10 raging metal covers of classic 80s aggro
Punk changed everything in the 1970s, and the impact of Ramones, Sex Pistols, The Clash and more can still be felt today. But for many metal bands, it was the second wave of UK punk that proved to be most influential. Led by spiky-haired riotstarters such as The Exploited, GBH, Discharge and Anti-Nowhere League, this scene – later dubbed UK82 after an Exploited song – ramped up the aggro on record and onstage. In subsequent years, everyone from Metallica and Slayer to Mike Patton's Mr Bungle have paid tribute via killer covers. Here are 10 of the best…
Originally released as the B-side to The Unforgiven, Metallica's beefed-up take on the Anti-Nowhere League's explicit anthem earned them a ban from MTV when they played it at the 1996 Europe Music Awards. Punk AF.
Hip hop and metal collided on the Judgment Night OST, but Slayer and Ice-T threw some spicy UK82 into the mix with a triple-serving of Exploited's War, UK82 and Disorder blended into one thrash supercut.
Napalm Death laid the crust on thick with their gloriously rampant cover of Discharge's War's No Fairytale. Possibly the only band that could be nearly as sonically repulsive as the original.
Mr. Bungle's first single in 21 years was a surprisingly straight-laced cover of The Exploited classic USA, with Mike Patton drafting in Dave Lombardo and Scott Ian for extra thrash points.

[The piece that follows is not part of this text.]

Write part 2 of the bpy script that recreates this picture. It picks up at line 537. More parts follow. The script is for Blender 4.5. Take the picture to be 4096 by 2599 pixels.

It turns out if you chuck Anthrax at a Discharge cover, the end result sounds like something more in keeping with Sepultura or Slayer: all muscular grooves and neck-breaking beats.
How do you make Machine Head sound even heavier and more incendiary? By letting them loose on a Discharge cover, of course – Robb Flynn breaking out his best Cal Morris impression.
Proof that the dividing line between thrash and UK82 is almost nonexistent, Teutonic thrashers Destruction's take on the GBH classic basically changes nothing and still feels incendiary.
Members of Benediction were part of the original UK82 scene, and their death metal rendition of Broken Bones’ Seeing Through My Eyes shone a spotlight on their roots.
Slayer are no strangers to speed, but they’ve never sounded snottier or more anarchic than on this GBH cover, a bonus track on their ’96 covers album, Undisputed Attitude.
Sweden's Hypocrisy might be best known for their low’n'slow melodic death metal, but their cover of The Exploited's They Lie is a blistering blitzkrieg that does the Scottish band proud.